● EXERCISE TASK: Copy the first line of the material below and every later line through the line containing "SC.camera = cam", without any other output.

══ MATERIAL ══

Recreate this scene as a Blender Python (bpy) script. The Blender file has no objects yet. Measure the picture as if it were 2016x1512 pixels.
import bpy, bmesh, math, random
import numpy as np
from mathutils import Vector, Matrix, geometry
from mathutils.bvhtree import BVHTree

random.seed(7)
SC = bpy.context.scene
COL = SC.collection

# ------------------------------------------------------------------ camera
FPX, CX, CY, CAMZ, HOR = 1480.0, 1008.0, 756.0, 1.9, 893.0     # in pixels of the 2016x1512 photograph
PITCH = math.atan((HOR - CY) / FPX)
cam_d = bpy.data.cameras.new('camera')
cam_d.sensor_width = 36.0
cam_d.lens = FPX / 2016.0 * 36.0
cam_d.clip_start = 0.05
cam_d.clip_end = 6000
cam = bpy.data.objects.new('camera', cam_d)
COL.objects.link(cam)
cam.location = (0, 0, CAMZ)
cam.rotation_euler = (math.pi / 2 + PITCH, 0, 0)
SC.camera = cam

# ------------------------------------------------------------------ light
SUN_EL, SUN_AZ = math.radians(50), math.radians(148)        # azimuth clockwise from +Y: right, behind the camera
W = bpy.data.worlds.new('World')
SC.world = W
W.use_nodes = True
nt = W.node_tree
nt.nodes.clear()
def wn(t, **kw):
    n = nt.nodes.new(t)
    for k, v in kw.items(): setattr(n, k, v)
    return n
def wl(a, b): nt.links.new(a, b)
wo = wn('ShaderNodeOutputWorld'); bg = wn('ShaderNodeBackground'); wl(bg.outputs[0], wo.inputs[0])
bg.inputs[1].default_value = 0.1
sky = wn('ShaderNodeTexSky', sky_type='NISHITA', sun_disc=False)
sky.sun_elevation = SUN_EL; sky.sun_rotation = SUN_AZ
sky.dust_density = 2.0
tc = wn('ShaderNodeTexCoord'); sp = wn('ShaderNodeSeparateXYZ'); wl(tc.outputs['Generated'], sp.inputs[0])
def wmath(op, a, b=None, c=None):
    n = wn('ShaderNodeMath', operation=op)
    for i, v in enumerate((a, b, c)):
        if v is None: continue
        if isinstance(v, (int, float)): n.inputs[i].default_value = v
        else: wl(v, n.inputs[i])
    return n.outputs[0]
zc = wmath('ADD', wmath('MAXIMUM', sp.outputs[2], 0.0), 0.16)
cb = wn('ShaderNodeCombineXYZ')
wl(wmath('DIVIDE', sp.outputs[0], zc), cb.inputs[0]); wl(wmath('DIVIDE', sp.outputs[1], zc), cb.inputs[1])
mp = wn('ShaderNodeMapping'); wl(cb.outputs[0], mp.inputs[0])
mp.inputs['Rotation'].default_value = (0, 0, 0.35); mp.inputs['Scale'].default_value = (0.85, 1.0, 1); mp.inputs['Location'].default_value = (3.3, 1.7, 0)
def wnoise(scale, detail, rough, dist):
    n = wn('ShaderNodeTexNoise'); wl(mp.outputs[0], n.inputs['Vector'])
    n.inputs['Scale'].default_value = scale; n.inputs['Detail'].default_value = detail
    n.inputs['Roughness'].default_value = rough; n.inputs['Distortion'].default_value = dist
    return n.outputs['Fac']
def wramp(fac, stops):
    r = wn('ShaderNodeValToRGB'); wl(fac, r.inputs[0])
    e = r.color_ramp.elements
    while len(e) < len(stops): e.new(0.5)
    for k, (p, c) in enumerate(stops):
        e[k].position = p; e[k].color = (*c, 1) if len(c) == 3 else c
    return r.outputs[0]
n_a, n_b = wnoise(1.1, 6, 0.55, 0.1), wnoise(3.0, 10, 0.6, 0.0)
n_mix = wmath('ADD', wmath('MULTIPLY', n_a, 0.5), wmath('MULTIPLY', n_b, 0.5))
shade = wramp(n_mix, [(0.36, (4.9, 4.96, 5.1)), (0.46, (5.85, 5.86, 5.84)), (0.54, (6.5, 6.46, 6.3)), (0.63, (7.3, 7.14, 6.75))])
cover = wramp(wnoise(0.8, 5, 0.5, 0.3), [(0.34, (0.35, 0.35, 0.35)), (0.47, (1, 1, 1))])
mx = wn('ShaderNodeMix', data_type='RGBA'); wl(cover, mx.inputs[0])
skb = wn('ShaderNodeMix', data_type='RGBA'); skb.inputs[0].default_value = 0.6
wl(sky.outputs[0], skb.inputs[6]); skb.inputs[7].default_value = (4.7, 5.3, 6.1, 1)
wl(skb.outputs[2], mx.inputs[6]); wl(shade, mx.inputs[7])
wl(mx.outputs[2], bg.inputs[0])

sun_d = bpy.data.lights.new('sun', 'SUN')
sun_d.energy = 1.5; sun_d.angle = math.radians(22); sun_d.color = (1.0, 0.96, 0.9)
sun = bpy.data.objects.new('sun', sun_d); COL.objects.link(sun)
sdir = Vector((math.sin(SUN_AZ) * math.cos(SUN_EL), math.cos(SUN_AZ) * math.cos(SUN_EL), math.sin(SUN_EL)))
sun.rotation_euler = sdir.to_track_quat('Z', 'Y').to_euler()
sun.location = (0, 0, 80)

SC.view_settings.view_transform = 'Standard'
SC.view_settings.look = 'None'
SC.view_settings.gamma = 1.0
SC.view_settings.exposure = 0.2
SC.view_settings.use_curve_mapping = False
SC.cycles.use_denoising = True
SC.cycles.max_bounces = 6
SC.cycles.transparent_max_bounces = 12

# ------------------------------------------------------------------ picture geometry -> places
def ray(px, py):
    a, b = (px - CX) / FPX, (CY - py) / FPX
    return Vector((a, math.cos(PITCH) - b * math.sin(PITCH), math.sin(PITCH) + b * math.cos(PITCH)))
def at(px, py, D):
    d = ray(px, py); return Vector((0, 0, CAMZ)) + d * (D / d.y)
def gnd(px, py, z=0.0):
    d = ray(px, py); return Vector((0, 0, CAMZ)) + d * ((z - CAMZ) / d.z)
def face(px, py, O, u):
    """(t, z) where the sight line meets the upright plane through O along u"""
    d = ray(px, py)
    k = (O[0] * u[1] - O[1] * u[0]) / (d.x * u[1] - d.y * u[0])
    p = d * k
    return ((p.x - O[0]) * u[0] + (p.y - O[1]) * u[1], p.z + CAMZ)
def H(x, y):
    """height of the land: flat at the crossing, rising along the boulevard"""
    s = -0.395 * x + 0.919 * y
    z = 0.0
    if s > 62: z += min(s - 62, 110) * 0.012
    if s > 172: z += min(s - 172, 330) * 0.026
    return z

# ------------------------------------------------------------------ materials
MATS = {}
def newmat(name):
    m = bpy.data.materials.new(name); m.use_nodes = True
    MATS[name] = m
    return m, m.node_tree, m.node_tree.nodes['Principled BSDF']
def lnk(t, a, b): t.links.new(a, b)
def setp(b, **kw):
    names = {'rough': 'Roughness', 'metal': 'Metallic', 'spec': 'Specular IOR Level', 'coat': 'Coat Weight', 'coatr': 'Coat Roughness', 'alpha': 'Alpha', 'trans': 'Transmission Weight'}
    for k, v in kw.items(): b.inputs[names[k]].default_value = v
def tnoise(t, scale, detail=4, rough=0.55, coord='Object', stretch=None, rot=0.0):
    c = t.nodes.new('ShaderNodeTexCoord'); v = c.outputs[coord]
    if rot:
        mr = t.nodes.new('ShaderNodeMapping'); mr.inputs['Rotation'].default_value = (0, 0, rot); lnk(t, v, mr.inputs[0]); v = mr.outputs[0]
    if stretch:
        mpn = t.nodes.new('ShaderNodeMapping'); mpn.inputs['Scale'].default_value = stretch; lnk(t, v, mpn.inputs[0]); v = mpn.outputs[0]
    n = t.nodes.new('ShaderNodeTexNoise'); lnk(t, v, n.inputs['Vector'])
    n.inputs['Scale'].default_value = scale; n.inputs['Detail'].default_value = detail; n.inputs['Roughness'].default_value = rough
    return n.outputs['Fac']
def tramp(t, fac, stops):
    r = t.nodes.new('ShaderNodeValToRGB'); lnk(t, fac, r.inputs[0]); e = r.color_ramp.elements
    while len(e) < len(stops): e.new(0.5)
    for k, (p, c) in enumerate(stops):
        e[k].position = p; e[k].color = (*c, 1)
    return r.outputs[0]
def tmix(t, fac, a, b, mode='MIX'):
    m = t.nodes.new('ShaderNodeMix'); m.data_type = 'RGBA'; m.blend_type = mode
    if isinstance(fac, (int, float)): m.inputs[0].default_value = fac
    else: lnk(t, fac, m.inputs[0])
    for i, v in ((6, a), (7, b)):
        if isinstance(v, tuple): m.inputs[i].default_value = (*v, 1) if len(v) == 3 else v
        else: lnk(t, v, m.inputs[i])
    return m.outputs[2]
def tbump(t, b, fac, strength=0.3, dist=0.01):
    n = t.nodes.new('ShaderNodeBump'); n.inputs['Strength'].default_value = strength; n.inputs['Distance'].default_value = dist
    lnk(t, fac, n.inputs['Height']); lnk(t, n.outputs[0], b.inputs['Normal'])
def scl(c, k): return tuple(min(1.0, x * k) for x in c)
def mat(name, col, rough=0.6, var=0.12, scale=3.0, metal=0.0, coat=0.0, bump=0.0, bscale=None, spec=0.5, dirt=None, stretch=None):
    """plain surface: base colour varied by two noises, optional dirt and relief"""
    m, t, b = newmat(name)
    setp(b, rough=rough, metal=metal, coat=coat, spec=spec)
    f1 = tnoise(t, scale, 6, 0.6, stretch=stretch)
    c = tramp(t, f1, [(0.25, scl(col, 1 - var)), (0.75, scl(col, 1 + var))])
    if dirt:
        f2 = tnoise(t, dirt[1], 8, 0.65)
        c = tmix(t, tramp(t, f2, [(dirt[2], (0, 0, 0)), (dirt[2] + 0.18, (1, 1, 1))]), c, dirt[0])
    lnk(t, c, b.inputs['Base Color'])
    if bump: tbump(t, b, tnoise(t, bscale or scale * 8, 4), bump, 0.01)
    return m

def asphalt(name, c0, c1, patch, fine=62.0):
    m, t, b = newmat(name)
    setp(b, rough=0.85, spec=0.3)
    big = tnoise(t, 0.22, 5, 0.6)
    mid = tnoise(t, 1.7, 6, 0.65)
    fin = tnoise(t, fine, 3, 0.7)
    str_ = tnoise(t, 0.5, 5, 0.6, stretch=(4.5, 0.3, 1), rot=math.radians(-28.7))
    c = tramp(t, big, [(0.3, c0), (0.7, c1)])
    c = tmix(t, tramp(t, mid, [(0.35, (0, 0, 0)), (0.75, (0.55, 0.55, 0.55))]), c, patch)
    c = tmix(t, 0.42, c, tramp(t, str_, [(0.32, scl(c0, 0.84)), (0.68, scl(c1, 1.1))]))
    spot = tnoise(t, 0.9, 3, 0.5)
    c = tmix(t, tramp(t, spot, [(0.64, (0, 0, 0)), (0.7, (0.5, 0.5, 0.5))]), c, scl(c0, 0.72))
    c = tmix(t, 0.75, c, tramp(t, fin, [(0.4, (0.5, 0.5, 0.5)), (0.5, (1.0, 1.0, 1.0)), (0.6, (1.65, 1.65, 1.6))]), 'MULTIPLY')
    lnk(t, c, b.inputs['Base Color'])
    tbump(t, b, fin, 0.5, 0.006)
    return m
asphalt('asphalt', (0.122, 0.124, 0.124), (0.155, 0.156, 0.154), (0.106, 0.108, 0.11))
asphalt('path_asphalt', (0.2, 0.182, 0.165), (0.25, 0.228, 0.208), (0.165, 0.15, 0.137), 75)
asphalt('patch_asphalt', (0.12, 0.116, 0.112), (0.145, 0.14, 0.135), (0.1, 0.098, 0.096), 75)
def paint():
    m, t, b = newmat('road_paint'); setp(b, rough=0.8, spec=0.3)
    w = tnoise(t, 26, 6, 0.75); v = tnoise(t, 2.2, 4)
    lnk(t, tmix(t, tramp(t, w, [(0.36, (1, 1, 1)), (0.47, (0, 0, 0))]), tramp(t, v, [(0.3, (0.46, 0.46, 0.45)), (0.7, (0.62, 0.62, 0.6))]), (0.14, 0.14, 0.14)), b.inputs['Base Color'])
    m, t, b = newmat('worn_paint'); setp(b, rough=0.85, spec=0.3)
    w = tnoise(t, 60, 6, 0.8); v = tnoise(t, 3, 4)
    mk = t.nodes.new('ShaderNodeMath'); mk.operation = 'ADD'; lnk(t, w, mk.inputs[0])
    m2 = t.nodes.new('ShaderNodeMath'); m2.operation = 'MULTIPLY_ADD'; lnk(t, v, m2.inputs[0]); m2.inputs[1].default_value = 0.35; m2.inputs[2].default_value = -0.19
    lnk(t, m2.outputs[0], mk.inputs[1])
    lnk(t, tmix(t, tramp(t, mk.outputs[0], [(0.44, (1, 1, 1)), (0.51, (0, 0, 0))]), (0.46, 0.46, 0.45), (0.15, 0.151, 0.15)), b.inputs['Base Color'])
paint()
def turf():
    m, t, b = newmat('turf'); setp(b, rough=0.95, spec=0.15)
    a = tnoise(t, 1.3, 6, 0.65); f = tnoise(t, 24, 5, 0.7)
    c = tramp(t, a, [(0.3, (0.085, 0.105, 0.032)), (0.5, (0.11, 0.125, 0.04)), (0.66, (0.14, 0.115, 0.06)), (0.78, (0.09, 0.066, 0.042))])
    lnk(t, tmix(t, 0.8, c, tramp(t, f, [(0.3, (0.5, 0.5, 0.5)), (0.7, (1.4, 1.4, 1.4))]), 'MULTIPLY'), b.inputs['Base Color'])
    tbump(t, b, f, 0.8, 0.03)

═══

● FINISHED TASK:
Recreate this scene as a Blender Python (bpy) script. The Blender file has no objects yet. Measure the picture as if it were 2016x1512 pixels.
import bpy, bmesh, math, random
import numpy as np
from mathutils import Vector, Matrix, geometry
from mathutils.bvhtree import BVHTree

random.seed(7)
SC = bpy.context.scene
COL = SC.collection

# ------------------------------------------------------------------ camera
FPX, CX, CY, CAMZ, HOR = 1480.0, 1008.0, 756.0, 1.9, 893.0     # in pixels of the 2016x1512 photograph
PITCH = math.atan((HOR - CY) / FPX)
cam_d = bpy.data.cameras.new('camera')
cam_d.sensor_width = 36.0
cam_d.lens = FPX / 2016.0 * 36.0
cam_d.clip_start = 0.05
cam_d.clip_end = 6000
cam = bpy.data.objects.new('camera', cam_d)
COL.objects.link(cam)
cam.location = (0, 0, CAMZ)
cam.rotation_euler = (math.pi / 2 + PITCH, 0, 0)
SC.camera = cam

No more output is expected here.